▼

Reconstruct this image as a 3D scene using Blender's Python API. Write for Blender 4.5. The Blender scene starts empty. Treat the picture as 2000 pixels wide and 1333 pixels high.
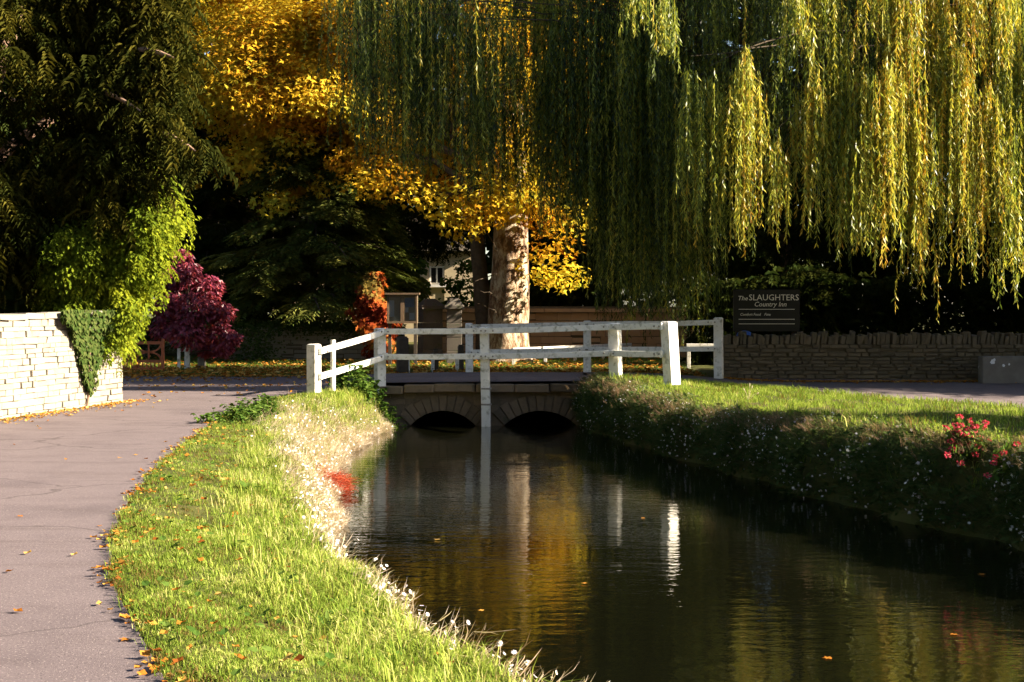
import bpy, bmesh, math, random
import numpy as np
from mathutils import Vector, Matrix
from mathutils.geometry import delaunay_2d_cdt

random.seed(7)
RNG = np.random.default_rng(7)
SC = bpy.context.scene
COL = SC.collection
rad = math.radians

# ------------------------------------------------------------------ camera, sky, sun, exposure
F_PX, HOR, EYE = 2778.0, 605.0, 1.65          # focal length in photo pixels, horizon row, eye height
cam_d = bpy.data.cameras.new('camera')
cam_d.lens = 50.0; cam_d.sensor_width = 36.0; cam_d.sensor_fit = 'HORIZONTAL'
cam_d.shift_y = -(666.5 - HOR) / 2000.0
cam_d.clip_start = 0.05; cam_d.clip_end = 2000.0
cam = bpy.data.objects.new('camera', cam_d); COL.objects.link(cam)
cam.location = (0, 0, EYE); cam.rotation_euler = (rad(90), 0, 0)
SC.camera = cam

SUN_AZ, SUN_EL = 7.0, 27.0                     # degrees: from the right, a little behind the camera
world = bpy.data.worlds.new('World'); SC.world = world; world.use_nodes = True
wn = world.node_tree.nodes; wl = world.node_tree.links
sky = wn.new('ShaderNodeTexSky'); sky.sky_type = 'NISHITA'; sky.sun_disc = False
sky.sun_elevation = rad(SUN_EL); sky.sun_rotation = rad(90 + SUN_AZ)
bg = wn['Background']; bg.inputs['Strength'].default_value = 0.05
wl.new(sky.outputs['Color'], bg.inputs['Color'])
sun_d = bpy.data.lights.new('sun', 'SUN'); sun_d.energy = 5.0; sun_d.angle = rad(0.5); sun_d.color = (1.0, 0.86, 0.66)
sun = bpy.data.objects.new('sun', sun_d); COL.objects.link(sun)
to_sun = Vector((math.cos(rad(SUN_EL)) * math.cos(rad(SUN_AZ)), -math.cos(rad(SUN_EL)) * math.sin(rad(SUN_AZ)), math.sin(rad(SUN_EL))))
sun.rotation_euler = to_sun.to_track_quat('Z', 'Y').to_euler(); sun.location = (20, -5, 15)
SC.view_settings.view_transform = 'Standard'; SC.view_settings.look = 'None'
SC.view_settings.gamma = 1.0; SC.view_settings.use_curve_mapping = False
SC.view_settings.exposure = 2.4
cy = SC.cycles
cy.max_bounces = 4; cy.diffuse_bounces = 2; cy.glossy_bounces = 2; cy.transmission_bounces = 3; cy.transparent_max_bounces = 6
cy.caustics_reflective = False; cy.caustics_refractive = False
cy.use_denoising = True; cy.use_adaptive_sampling = True; cy.adaptive_threshold = 0.02
try: cy.denoiser = 'OPENIMAGEDENOISE'
except Exception: pass

# ------------------------------------------------------------------ helpers
def at(px, py, Y):
    """photo pixel at depth Y -> world point"""
    return Vector(((px - 1000) * Y / F_PX, Y, EYE - (py - HOR) * Y / F_PX))
def gx(px, Y): return (px - 1000) * Y / F_PX
def gz(py, Y): return EYE - (py - HOR) * Y / F_PX

def tag(o, label=None, cat=None, group=None, kind=None):
    if label: o['label'] = label
    if cat: o['category'] = cat
    if group: o['group'] = group
    if kind: o['kind'] = kind
    return o
def thing(name, label, cat, loc=(0, 0, 0), group=None):
    o = bpy.data.objects.new(name, None); COL.objects.link(o); o.location = loc; o.empty_display_size = 0.2
    return tag(o, label, cat, group)
def link(name, me, parent=None, world_coords=True):
    o = bpy.data.objects.new(name, me); COL.objects.link(o)
    if parent is not None:
        o.parent = parent
        if world_coords:
            p = parent; off = Vector((0, 0, 0))
            while p is not None: off += p.location; p = p.parent
            o.location = -off
    return o
def mesh_np(name, V, F, mat, rnd=None, smooth=False):
    V = np.ascontiguousarray(V, dtype=np.float32); F = np.ascontiguousarray(F, dtype=np.int32)
    me = bpy.data.meshes.new(name); k = F.shape[1]
    me.vertices.add(len(V)); me.vertices.foreach_set('co', V.ravel())
    me.loops.add(F.size); me.loops.foreach_set('vertex_index', F.ravel())
    me.polygons.add(len(F)); me.polygons.foreach_set('loop_start', np.arange(0, F.size, k, dtype=np.int32))
    me.polygons.foreach_set('use_smooth', np.full(len(F), smooth, dtype=bool))
    if rnd is not None:
        a = me.attributes.new('rnd', 'FLOAT', 'POINT'); a.data.foreach_set('value', np.ascontiguousarray(rnd, dtype=np.float32))
    me.update(calc_edges=True)
    if mat: me.materials.append(mat)
    return me
class MB:
    """collects simple solids into one mesh"""
    def __init__(s): s.v = []; s.f = []
    def add(s, vs, fs):
        b = len(s.v); s.v += [tuple(v) for v in vs]; s.f += [tuple(i + b for i in f) for f in fs]; return s
    def box(s, c, size, rz=0.0, M=None):
        hx, hy, hz = size[0] / 2, size[1] / 2, size[2] / 2
        vs = [Vector((x, y, z)) for z in (-hz, hz) for y in (-hy, hy) for x in (-hx, hx)]
        R = M if M is not None else Matrix.Rotation(rz, 3, 'Z')
        vs = [R @ v + Vector(c) for v in vs]
        return s.add(vs, [(0, 2, 3, 1), (4, 5, 7, 6), (0, 1, 5, 4), (2, 6, 7, 3), (0, 4, 6, 2), (1, 3, 7, 5)])
    def bar(s, a, b, w, h, up=(0, 0, 1)):
        a = Vector(a); b = Vector(b); d = (b - a); L = d.length; d.normalize()
        x = d.cross(Vector(up)).normalized(); z = x.cross(d)
        R = Matrix((x, d, z)).transposed()
        return s.box((a + b) / 2, (w, L, h), M=R)
    def prism(s, poly, axis_off):
        """poly: list of Vector (closed outline), extruded by vector axis_off"""
        n = len(poly); off = Vector(axis_off)
        vs = list(poly) + [p + off for p in poly]
        fs = [tuple(range(n - 1, -1, -1)), tuple(range(n, 2 * n))] + [(i, (i + 1) % n, n + (i + 1) % n, n + i) for i in range(n)]
        return s.add(vs, fs)
    def cyl(s, a, b, r0, r1=None, n=8):
        r1 = r0 if r1 is None else r1
        a = Vector(a); b = Vector(b); d = (b - a).normalized()
        u = d.orthogonal().normalized(); w = d.cross(u)
        vs = []
        for c, r in ((a, r0), (b, r1)):
            for i in range(n):
                t = 2 * math.pi * i / n; vs.append(c + u * math.cos(t) * r + w * math.sin(t) * r)
        fs = [(i, (i + 1) % n, n + (i + 1) % n, n + i) for i in range(n)] + [tuple(range(n - 1, -1, -1)), tuple(range(n, 2 * n))]
        return s.add(vs, fs)
    def mesh(s, name, mat, smooth=False, bevel=0.0):
        me = bpy.data.meshes.new(name); me.from_pydata(s.v, [], s.f)
        bm = bmesh.new(); bm.from_mesh(me)
        bmesh.ops.recalc_face_normals(bm, faces=bm.faces)
        if bevel > 0:
            bmesh.ops.bevel(bm, geom=list(bm.edges), offset=bevel, segments=1, affect='EDGES')
        bm.to_mesh(me); bm.free()
        for p in me.polygons: p.use_smooth = smooth
        if mat: me.materials.append(mat)
        return me
    def part(s, name, mat, parent, **k): return link(name, s.mesh(name, mat, **k), parent)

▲

◆ **What is needed**: In the listing, find each line with the string "scene" and copy it.

◆ **Right answer**:
Reconstruct this image as a 3D scene using Blender's Python API. Write for Blender 4.5. The Blender scene starts empty. Treat the picture as 2000 pixels wide and 1333 pixels high.
SC = bpy.context.scene